The FBI's Internet Crime Complaint Center (IC3) has published its annual cybercrime statistics for 2025, and the headline figure is stark: U.S. victims reported losses approaching $21 billion — the highest ever recorded since IC3 began tracking in 2000. The bureau received over 1 million complaints during the year, also a record, underscoring both the scale of the problem and growing public awareness about where to report cybercrime.
Investment Fraud Dominates Losses
Investment fraud — led overwhelmingly by cryptocurrency pig-butchering scams — was the single largest loss category for the second consecutive year. These schemes involve criminals building trust with victims over extended periods, sometimes months, before convincing them to deposit funds into fraudulent "investment platforms." Victims often do not realize they have been defrauded until they attempt to withdraw funds, at which point the platform becomes inaccessible and the operators disappear.
The IC3 report identifies organized criminal networks, primarily operating out of Southeast Asia, as the primary operators of pig-butchering infrastructure. The FBI notes that these operations are increasingly industrialized — using AI-generated personas, scripted conversation flows, and sophisticated fake trading interfaces to deceive victims.
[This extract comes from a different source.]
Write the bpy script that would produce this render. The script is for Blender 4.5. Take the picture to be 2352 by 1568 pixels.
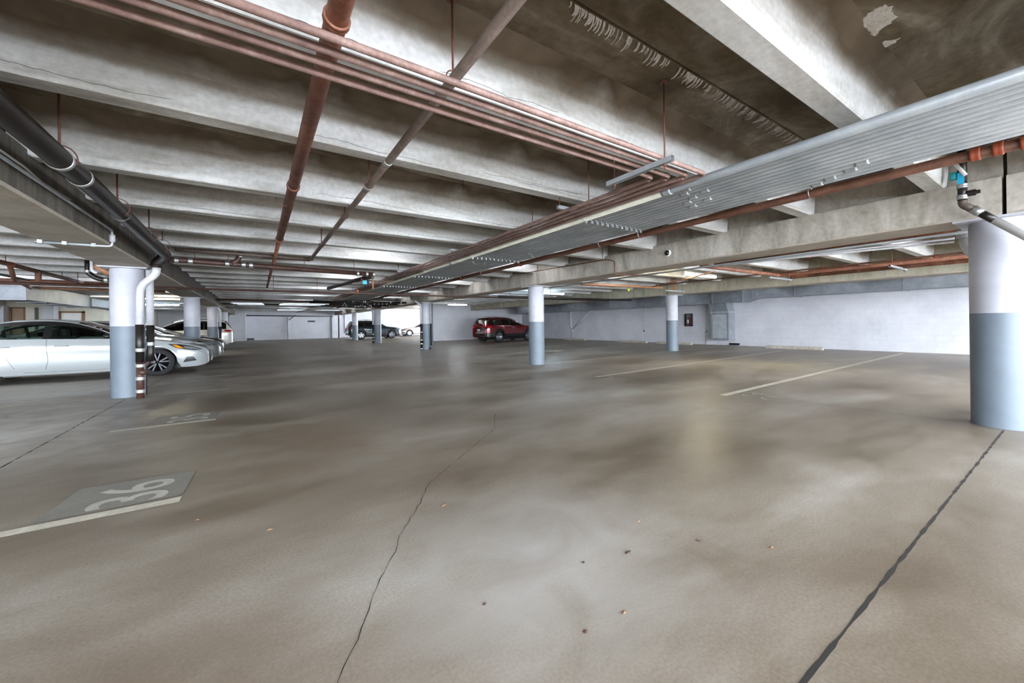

Business Email Compromise: A Perennial Billion-Dollar Threat
Business Email Compromise (BEC) remains among the costliest attack types tracked by IC3. Criminals compromise or spoof corporate email accounts and redirect wire transfers, payroll deposits, or vendor payments. Key trends from the 2025 data:
| BEC Trend | Detail |
|---|---|
| AI-Generated Audio/Video | Deepfake executive calls used to authorize fraudulent wire transfers |
| Invoice Manipulation | Intercepting legitimate vendor payment chains |
| Payroll Diversion | HR system compromise to redirect employee payroll |
| Real Estate Fraud | Wire fraud in property transactions |
The FBI's Recovery Asset Team (RAT), which coordinates with financial institutions to freeze and recover funds from reported BEC losses, processed thousands of cases in 2025. Timely reporting — within hours of a fraudulent transfer — dramatically increases recovery chances.
Tech Support Fraud Targeting Older Americans
Tech support fraud continues to disproportionately harm older Americans. In these schemes, victims receive alarming messages — a phone call, browser pop-up, or email — claiming their devices are compromised. They are directed to "technicians" who ultimately convince them to transfer funds to "secure" accounts, sometimes through cryptocurrency ATMs.
The IC3 data shows:
- Victims over 60 filed the most complaints of any demographic
- Per-victim losses in tech support fraud rank among the highest of any fraud category
- Losses from tech support fraud increasingly funnel into investment fraud — victims are sometimes re-targeted by the same criminal networks
Ransomware: Impact Beyond the Dollar Figures
While ransomware is not the top category by raw dollar loss — partially due to underreporting and negotiated settlements — the FBI emphasized that ransomware attacks on critical infrastructure carry societal impacts far beyond what IC3 complaint data captures. Healthcare, municipal services, water utilities, and educational institutions were all targeted in 2025, with some incidents causing sustained service disruptions affecting thousands of people.
The IC3 report notes an evolution in ransomware tactics: data extortion without encryption is increasingly common, with actors threatening to release stolen data rather than (or in addition to) encrypting systems. This lowers the technical barrier for criminal groups while maintaining leverage over victims.
Key Statistics from the 2025 IC3 Report
| Metric | 2025 Figure |
|---|---|
| Total Complaints | 1,000,000+ (record) |
| Total Reported Losses | ~$21 billion (record) |
| Investment Fraud Losses | Largest single category |
| Cryptocurrency Involvement | Losses exceeding $9 billion |
| States with Highest Losses | California, Texas, Florida |
| Hardest-Hit Age Group | Victims over 60 |
What Individuals and Organizations Can Do
The FBI recommends the following preventive measures:
For individuals:
- Be deeply skeptical of unsolicited investment opportunities, especially those involving cryptocurrency
- Never transfer funds to "secure accounts" at the request of a caller — hang up and call your bank directly
- Report cybercrime immediately at ic3.gov
- Educate older family members about tech support scam scripts
For organizations:
- Implement multi-factor authentication on all email and financial systems
- Establish out-of-band verification for wire transfer requests — a phone call to a known number, not the number in the email
- Train employees to recognize BEC warning signs (urgency, unusual requests, slight email domain variations)
- Review payroll and vendor payment change request procedures — require dual authorization
The consistent year-over-year growth in cybercrime losses reflects both the sophistication of criminal operations and the continued targeting of high-value victims. The billion-dollar gap between reported losses and estimated actual losses — only a fraction of victims report to IC3 — means the true scale of the problem is substantially larger than these figures suggest.